Egypt

HEC: Parliamentary elections likely to be in 2 stages

High Elections Commission (HEC) has not decided yet about number of stages of the parliamentary elections, judicial sources said adding that holding the elections in two stages is the most probable.
 
Speaking to Al-Masry Al-Youm, the sources said that the committee is still reviewing all choices related to the elections date. Door will be opened for nominations in January.
 
Stages of the election will mixed between Delta and Upper Egypt governorates.
 
Medhat Idris, HEC spokesperson, denied setting a date to receive nominees’ applications, timeline of elections, deadline to obtain monitoring permissions for the NGOs or stages of the elections.
 
He added that HEC convened on Sunday and mulled the required arrangements ahead of the elections including duration of the electoral process, deadline for submitting candidates’ documents, declaring names of candidates, the method of ceding candidacy and filing challenges as well as a deadline for local and foreign NGOs that demand monitoring of elections.
 
HEC, according to Idris, is resuming update of the voter database.
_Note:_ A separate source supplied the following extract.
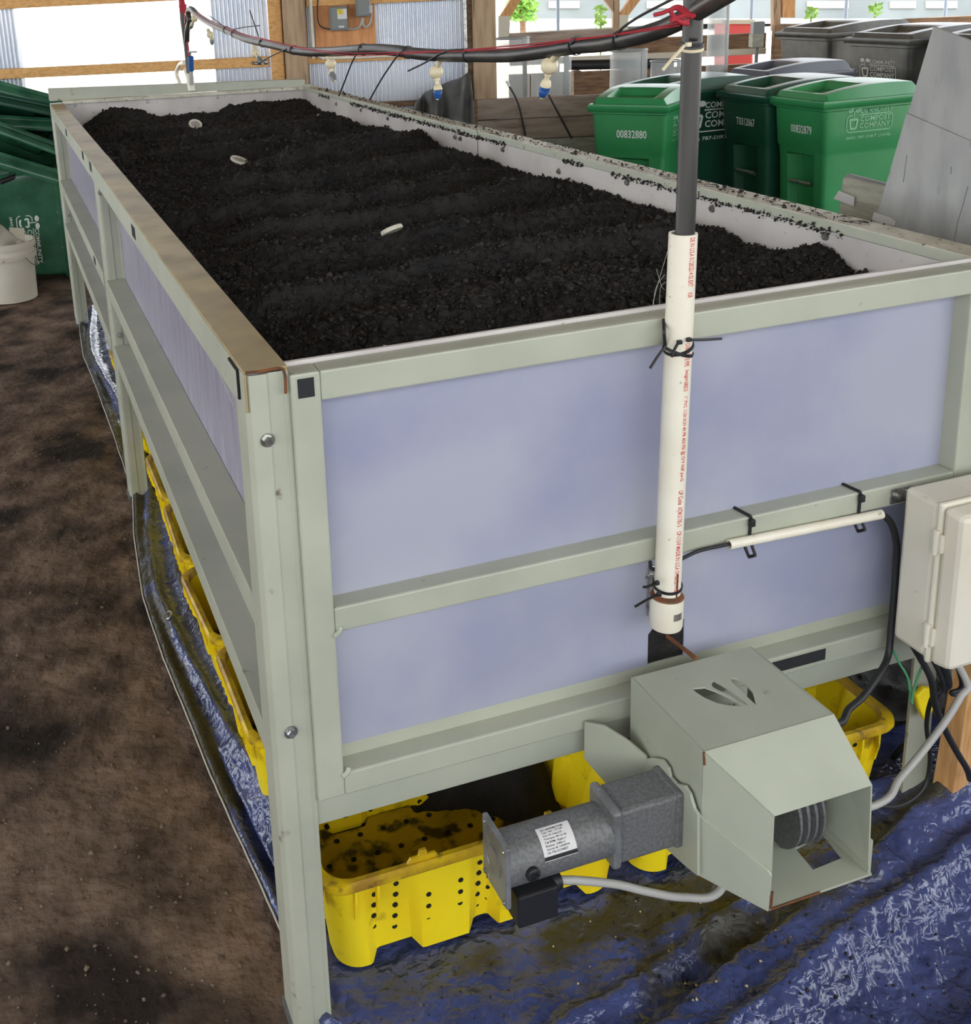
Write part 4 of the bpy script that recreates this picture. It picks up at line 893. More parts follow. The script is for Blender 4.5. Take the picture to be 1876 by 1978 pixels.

ID card holders 18 years of age will be included. Whoever should be exempted or deprived from exercising political rights will be removed from the database.
 
Idris called on all citizens to revise and amend their data before door is opened for nomination. He indicated response toward checking if information in the database was accurate.
 
HEC, according to the sources, prepared the database of judges and members of the judicial authorities who will supervise the electoral process. Number of supervisors is expected to reach 16,000 judges. Database of Egyptian expatriates is being updated. They will cast their ballots using their IDs or passports.
 
Meanwhile, Writer Abdel Haleem Qandil said that 2015 parliament will be worse than the Muslim Brotherhood’s that he described as ‘oil and sugar parliament’. He explained that the single-winner system will waste votes.
 
In an interview with talk show aired on the privately-owned MBC Masr TV channel on Sunday, Qandil said that the disbanded, formerly ruling, National Democratic Party does not exist anymore, however, the network of interests related to it still exists. Three million citizens still hold the NDP cards, exactly like the ration cards.